Increasing contrast, then increasing the Red and reducing the Blue values makes the image appear ‘warmer’.

Increasing the contrast, then reducing the Red value and increasing the Blue makes it ‘cooler.

Try it!

This is basically what you’d be doing in After Effects (or whatever editing/colour correction software you are using) in order to make your images come alive.

Stu Maschwitz’s book The DV Rebel’s Guide has a step-by-step process guide to colour correction that lays out in simple English how to go about turning an average looking shot into something truly cinematic.

Basically you need to firstly ensure that all your clips match. This means giving a general colour correction to your footage so that all the shots seem to be part of the same whole – and this is why it’s important to ensure when you are shooting footage that you get a good, clean exposure and not set out to complete a look in camera. The computer is where you should be fiddling with the look.

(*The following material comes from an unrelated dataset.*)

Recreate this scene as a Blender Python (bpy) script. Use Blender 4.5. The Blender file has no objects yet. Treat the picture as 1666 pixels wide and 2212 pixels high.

After making sure that all your clips match up well, you then move on to the creative stage: giving the footage ‘the look’. When you think of a Tony Scott movie you immediately think of over saturation and high contrast – this is his ‘look’. That’s just one example, go find yours.

When all these five elements are put together you are well on the way to getting the true cinematic look.

Of course none of this matters a bit if you have a crap script, awful sound and poor acting, but people judge things on first glance visually and ensuring that your film can compete in cinematic quality terms with the other films out there will prevent it looking amateurish and cheap.

These five points will instantly add production value to your work and without a huge deal of effort or stress. Ignoring them would be a futile waste considering how they require relatively little effort.